● Exercise goal
Show every line below where "continues" can be found.

>> BEGIN

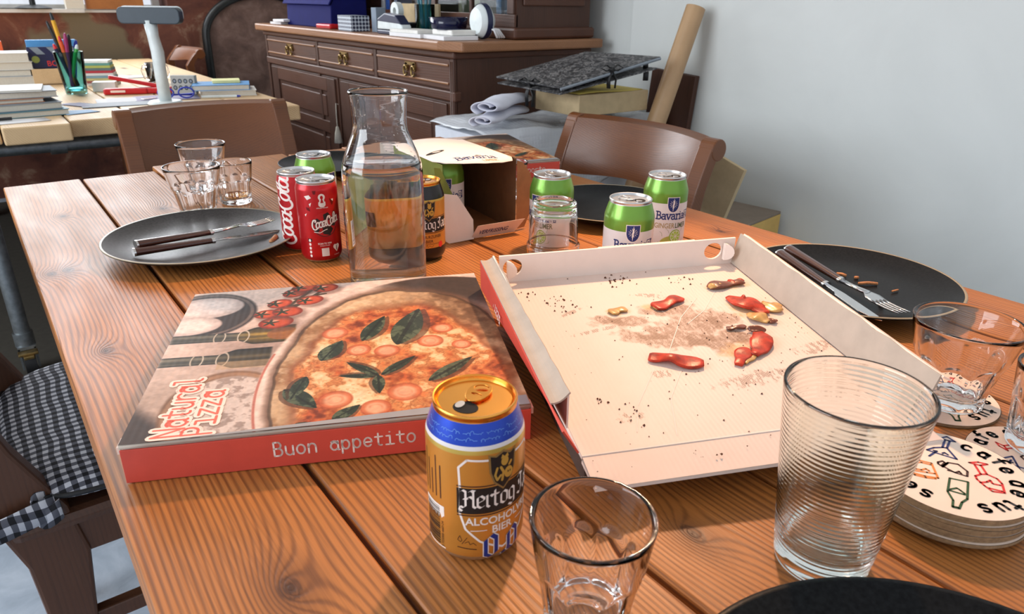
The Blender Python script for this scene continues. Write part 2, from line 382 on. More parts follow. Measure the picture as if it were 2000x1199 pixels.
SCRIPT = {  # looping soda script
 'C': [arc(.62, 1.35, .22, .2, -60, 150, 8)+arc(.75, .75, .62, .95, 120, 300, 18)], 'c': [arc(.45, .5, .34, .5, 50, 310, 12)+[(.95, .5)]],
 'o': [arc(.42, .5, .32, .5, 80, 440, 18)+[(.95, .85)]], 'a': [arc(.4, .48, .33, .48, 60, 360, 14), [(.74, .98), (.74, .2)]+arc(.92, .2, .18, .2, 180, 300, 5)],
 'l': [[(.0, .3)]+arc(.45, 1.3, .2, .5, -20, 180, 10)+[(.25, .3)]+arc(.45, .25, .2, .25, 180, 300, 5)], '-': [[(.05, .55), (.35, .6)]]}
SADV = {'*': .86, 'C': 1.12, '-': .42, 'l': .66}
SERIF = {  # slab-serif brand lettering, x-height 1
 'B': [[(0, 0), (.55, 0)]+arc(.55, .38, .36, .38, -90, 90, 8)+[(.2, .76)], [(0, 1.45), (.5, 1.45)]+arc(.5, 1.1, .3, .34, 90, -90, 8), [(.2, 0), (.2, 1.45)]],
 'a': [arc(.36, .72, .3, .28, 150, 0, 8)+[(.66, .1), (.82, .02)], arc(.36, .3, .3, .29, 60, 330, 12)], 'v': [[(.05, 1), (.4, 0), (.78, 1)], [(-.08, 1), (.22, 1)], [(.62, 1), (.9, 1)]],
 'r': [[(.02, 1), (.22, 1), (.22, 0)], [(.02, 0), (.45, 0)], arc(.55, .55, .33, .43, 170, 50, 6)], 'i': [[(.02, 1), (.22, 1), (.22, 0)], [(.0, 0), (.44, 0)], [(.2, 1.38), (.22, 1.38)]]}
SEADV = {'*': .9, 'B': 1.05, 'r': .78, 'i': .52, 'v': .92}

# ------------------------------------------------------------------ shared materials
M = {}
WD, WL = rgb(88, 46, 18), rgb(180, 113, 54)
M['plank'] = wood('pine_planks', WD, WL, freq=185, warp=8, rough=0.48, bump=0.45, stretch=0.75, contrast=0.72, fiber=0.5)
M['plank_pale'] = wood('pale_pine', rgb(150, 112, 72), rgb(214, 182, 138), freq=150, warp=6, rough=0.55, contrast=0.35, stretch=0.8)
M['chair_wood'] = wood('brown_beech', rgb(54, 26, 11), rgb(112, 63, 28), knots=False, freq=150, warp=5, rough=0.34, along=0, bump=0.08, coat=0.12, contrast=0.22)
M['chair_dark'] = wood('dark_beech', rgb(46, 26, 15), rgb(88, 54, 34), knots=False, freq=150, warp=5, rough=0.4, along=2, bump=0.12, contrast=0.25)
M['oak'] = wood('dark_oak', rgb(40, 20, 12), rgb(84, 48, 30), knots=False, freq=160, warp=6, rough=0.5, fiber=0.5, contrast=0.25)
M['oak_v'] = wood('dark_oak_upright', rgb(38, 20, 12), rgb(74, 43, 28), knots=False, freq=160, warp=6, rough=0.5, fiber=0.5, along=2, contrast=0.25)
M['oak_top'] = wood('oak_top', rgb(92, 58, 36), rgb(150, 104, 70), knots=False, freq=140, warp=6, rough=0.4, fiber=0.4, contrast=0.3)
M['steel_pipe'] = mat('galvanised_pipe', (0.23, 0.25, 0.26), 0.42, 0.85, 0.2, 60, 0.1)
M['brass'] = mat('brass', (0.34, 0.23, 0.09), 0.40, 1.0, 0.2, 60)
M['rubber'] = mat('black_rubber', (0.012, 0.012, 0.013), 0.6)
M['steel'] = mat('cutlery_steel', (0.72, 0.72, 0.72), 0.16, 1.0, 0.05)
M['alu'] = mat('can_aluminium', (0.62, 0.62, 0.62), 0.30, 1.0, 0.05)
M['gold_alu'] = mat('gold_aluminium', rgb(226, 158, 70), 0.24, 1.0, 0.05)
M['dark_in'] = mat('can_mouth', (0.004, 0.004, 0.004), 0.9)
M['glass'] = glass('clear_glass'); M['glass_green'] = glass('greenish_glass', (0.93, 0.985, 0.965)); M['glass_wavy'] = glass('pressed_glass')
M['water'] = glass('water', (0.97, 0.99, 0.985), ior=1.33)
M['juice'] = glass('amber_drink', (0.85, 0.42, 0.10), ior=1.33)
M['plate'] = mat('black_stoneware', (0.0075, 0.008, 0.009), 0.34, 0, 0.5, 300, 0.08, 600, spec=0.10)
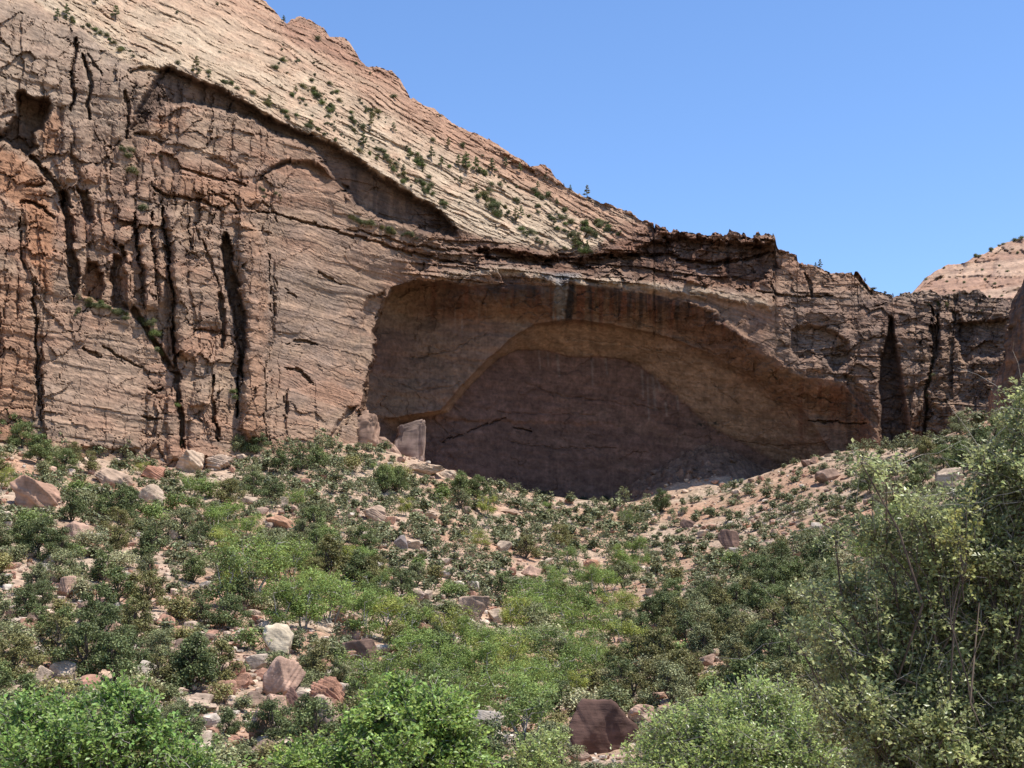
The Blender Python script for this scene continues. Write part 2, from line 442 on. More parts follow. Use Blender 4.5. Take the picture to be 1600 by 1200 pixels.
# joint columns of the left wall
col_w = sstep(460, 400, JX) * sstep(0, 60, JY - rim) * sstep(700, 560, PY) * (1 - 0.85 * calm)
jn = JX + 0.10 * (JY - 400) + 9 * fbm(PX / 60, PY / 160, 3, 61)
cr = 1 - np.abs(perlin(jn / 34, JY / 420, 62)) * 2.2
cr2 = 1 - np.abs(perlin(jn / 15, JY / 200, 63)) * 2.2
D += col_w * sstep(-0.2, 0.3, fbm(PX / 70, PY / 110, 3, 64)) * (1.4 * np.clip(cr, 0, 1) ** 7 + 0.3 * np.clip(cr2, 0, 1) ** 4 * rough_patch)
D += (1 - al) * (0.45 - 0.22 * left_w) * fbm(PX / 60, PY / 60, 3, 71) + 0.06 * fbm(PX / 9, PY / 9, 3, 72) * (1 - 0.6 * al)

def push(poly, depth, edge=4.0, w=None, soft_bottom=0):
    global D
    s = sdf(JX, JY, poly)
    D = D + depth * sstep(-1.0, edge, s)
    return s

def crack(pts, widths, depth):
    global D
    d = seg_dist(JX, JY, pts, widths)
    D = D + 1.5 * depth * sstep(1.15, 0.35, d)
    return d

# upright buttresses: broad faces turned to the sun, stepping back sharply on their left
def vsaw(sc, amp, seed, hgt):
    w = jn / sc + 0.8 * perlin(jn / (sc * 2.3), JY / (hgt * 3), seed) + 0.22 * fbm(JX / (sc * 1.5), JY / hgt, 3, seed + 1)
    k = np.floor(w); f = w - k
    h = _hash(k, k * 0 + 3, seed + 2) / 4294967296.0
    on = sstep(-0.3, 0.15, perlin(JY / hgt + h * 40, k * 2.3, seed + 5))
    return amp * (f - 0.35) * (0.35 + h) * on
cw2 = sstep(470, 425, JX) * sstep(4, 40, JY - rim) * sstep(730, 660, PY) * (1 - 0.8 * calm)
D += cw2 * (vsaw(58, 1.6, 820, 150) + vsaw(23, 0.55, 830, 90))
D += right_w * sstep(1380, 1400, PX) * (vsaw(40, 2.4, 840, 110) + vsaw(17, 1.0, 850, 60)) + right_w * sstep(1400, 1380, PX) * 0.5 * vsaw(34, 1.2, 860, 70)
# broken ledges between the slickrock and the arch
abv = (1 - slope_w) * (1 - al) * sstep(600, 700, PX) * sstep(1235, 1190, PX) * sstep(452, 436, JY)
a_k, q_k = beds(0.10, 0, 0, 51, 6)
D += abv * (saw(a_k, q_k, 19, 1.7, 870, 3) + saw(a_k, q_k, 8, 0.9, 880, 4) + 1.3 * fw + 0.7 * fw2 + 0.25 * fw3)
BX = PX + 9 * fw + 5 * fw2 + 3 * fbm(PX / 40, PY / 30, 3, 815); BY = PY + 7 * facets(PX / 24, PY / 18, 816)[0] + 4 * fw3
# overhangs under the slickrock rim
D += 4.6 * sstep(-1, 9, s_up)
D += -1.3 * np.exp(-((JY - rim + 5) / 7.0) ** 2) * sstep(180, 240, PX) * sstep(730, 700, PX)
push(SUBARCH, 3.4, 8)
push([(205, 205), (222, 205), (262, 214), (266, 220), (250, 228), (225, 215), (205, 212)], 1.4, 4)
push([(320, 248), (335, 243), (350, 250), (375, 262), (372, 275), (345, 262)], 1.3, 4)
s_cave = push(LEFTCAVE, 8.0, 9)
crack([(48, 244), (60, 256), (72, 272), (92, 292), (100, 320)], [4, 5, 6, 6, 4], 2.4)
push([(95, 290), (108, 300), (113, 330), (117, 365), (119, 400), (128, 440), (114, 470), (104, 450), (102, 400), (98, 350)], 4.5, 5)
push([(118, 290), (140, 300), (147, 340), (150, 352), (138, 346), (130, 330), (124, 310)], 3.5, 4)
push([(134, 407), (152, 406), (160, 430), (163, 447), (158, 472), (124, 466)], 4.0, 5)
push([(178, 396), (196, 398), (201, 430), (198, 484), (174, 480), (170, 440)], 4.0, 4)
crack([(36, 317), (52, 318), (66, 325), (86, 341)], [2.5, 3.5, 3.5, 2.5], 1.6)
crack([(34, 318), (30, 350), (32, 380), (40, 420)], [2, 2, 2, 2], 1.2)
crack([(42, 289), (62, 287), (74, 283)], [3, 4, 2], 1.2)
crack([(118, 60), (119, 90), (113, 110), (116, 140), (108, 170)], [3, 4, 3, 4, 3], 2.0)
crack([(130, 88), (140, 130), (139, 165), (143, 190)], [3, 4, 4, 2], 2.0)
crack([(138, 85), (150, 102), (160, 118)], [1.6, 3, 1.5], 1.2)
crack([(196, 140), (198, 170), (196, 215)], [3, 4, 3], 1.5)
crack([(207, 115), (235, 108), (250, 112)], [3, 6, 4], 1.5)
# pillars and slits
crack([(209, 335), (214, 375), (222, 430), (226, 480)], [2, 3, 4, 3], 1.8)
crack([(235, 330), (238, 370), (241, 420), (243, 470)], [2, 1.8, 2, 1.4], 1.4)
crack([(255, 325), (261, 400), (268, 455), (274, 520), (276, 575)], [2, 3, 2.5, 3, 3], 2.0)
crack([(180, 378), (190, 385), (194, 400)], [3, 4, 4], 1.8)
crack([(207, 483), (232, 520), (258, 556), (276, 588), (281, 640), (287, 700)], [6, 5, 6, 5, 5, 4], 2.4)
crack([(306, 345), (325, 400), (342, 450)], [1.8, 3, 1.6], 0.9)
crack([(296, 340), (298, 390)], [1.6, 1.6], 0.9)
s_slit = push(SLIT, 7.0, 5)
D += -1.8 * np.exp(-((JX - 392) / 20.0) ** 2) * sstep(345, 375, JY) * sstep(700, 640, JY)
crack([(421, 400), (426, 470), (424, 540), (414, 580), (412, 640), (418, 690)], [1.4, 1.6, 2.2, 1.2, 2, 1.4], 0.9)
crack([(305, 515), (330, 519), (347, 522)], [2, 2.6, 2.6], 1.2)
crack([(344, 460), (350, 500), (348, 545)], [5, 6, 4], 2.0)
crack([(334, 590), (330, 620), (336, 660), (340, 690)], [3, 4, 4, 3], 2.0)
push([(296, 640), (320, 628), (314, 664), (296, 655)], 1.4, 4)
# rounded columns and broad plates of the left wall
def column(pts, widths, depth):
    global D
    ys = [p[1] for p in pts]
    cx = np.interp(JY, ys, [p[0] for p in pts]); hw = np.interp(JY, ys, widths)
    u = (JX - cx) / hw
    D = D - depth * np.sqrt(np.clip(1 - u * u, 0, 1)) * sstep(ys[0] - 2, ys[0] + 8, JY) * sstep(ys[-1] + 4, ys[-1] - 12, JY)
def plate(poly, off, gx=0.0, gy=0.0):
    global D
    cx = np.mean([p[0] for p in poly]); cy = np.mean([p[1] for p in poly])
    D = D + sstep(-1.0, 1.6, sdf(JX, JY, poly)) * (off + gx * (PX - cx) + gy * (PY - cy))
column([(222, 336), (230, 400), (235, 486)], [11, 13, 12], 3.2)
column([(270, 330), (277, 400), (283, 480), (291, 560)], [10, 13, 14, 13], 3.4)
column([(247, 345), (254, 480)], [6, 7], 1.4)
column([(196, 396), (200, 440), (198, 478)], [8, 11, 10], 2.6)
column([(388, 346), (398, 420), (403, 520), (399, 690)], [15, 25, 24, 22], 3.4)
column([(372, 336), (374, 346)], [9, 9], 2.0)
column([(318, 590), (316, 640), (318, 720)], [14, 20, 24], 2.2)
column([(240, 600), (241, 720)], [10, 12], 1.4)
column([(268, 610), (276, 720)], [9, 13], 1.6)
column([(145, 296), (152, 340), (160, 390)], [9, 12, 10], 2.0)
column([(104, 200), (98, 250), (110, 285)], [10, 14, 10], 2.2)
column([(125, 190), (128, 240), (140, 285)], [12, 15, 12], 2.0)
plate([(160, 262), (208, 300), (212, 340), (208, 400), (192, 392), (166, 378), (152, 320)], -0.9, 0.012)
plate([(294, 335), (344, 330), (346, 512), (306, 514), (296, 430)], -0.5, 0.006)
plate([(300, 524), (346, 524), (350, 600), (345, 690), (330, 690), (326, 590), (304, 585)], -0.7, 0.012)
plate([(38, 326), (86, 344), (84, 470), (108, 520), (64, 470), (42, 420)], -0.9, 0.008)
plate([(-60, 290), (34, 318), (36, 420), (52, 460), (54, 640), (40, 700), (-60, 700)], -0.8, 0.008)
plate([(66, 500), (118, 492), (200, 500), (226, 560), (222, 700), (66, 700)], -0.9, 0.004, -0.004)
plate([(430, 400), (470, 395), (500, 440), (470, 520), (430, 520)], -0.5, 0.006)
plate([(448, 610), (486, 606), (492, 690), (448, 690)], -0.8, 0.01)
plate([(494, 600), (520, 590), (512, 690), (494, 690)], -0.4, 0.012)
plate([(226, 215), (290, 178), (400, 205), (480, 245), (400, 262), (300, 232)], -0.6, 0.004, 0.004)
plate([(240, 300), (300, 318), (350, 330), (400, 330), (420, 312), (340, 285), (250, 268)], -0.8, 0.0, 0.006)
# roofs low on the left wall
crack([(231, 607), (242, 613), (252, 607)], [2, 4, 2], 1.4)
crack([(222, 652), (232, 655), (250, 652)], [2.6, 3.2, 2], 1.5)
push([(221, 675), (238, 677), (253, 681), (251, 688), (236, 686), (221, 684)], 1.6, 3)
push([(225, 708), (236, 697), (252, 692), (252, 706), (262, 722), (228, 722)], 2.0, 4)
push([(186, 708), (200, 706), (211, 696), (212, 714), (190, 722)], 1.6, 4)
crack([(130, 540), (142, 551), (154, 556)], [2, 4, 3], 1.2)
crack([(160, 540), (190, 562), (222, 575)], [1.5, 3, 2], 1.0)
crack([(53, 440), (56, 520), (60, 600), (60, 632)], [3, 2, 2.4, 2], 1.4)
crack([(62, 560), (66, 640), (70, 700)], [2, 2.5, 2], 0.9)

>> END

● Reply to the task
The Blender Python script for this scene continues. Write part 2, from line 382 on. More parts follow. Measure the picture as if it were 2000x1199 pixels.
The Blender Python script for this scene continues. Write part 2, from line 442 on. More parts follow. Use Blender 4.5. Take the picture to be 1600 by 1200 pixels.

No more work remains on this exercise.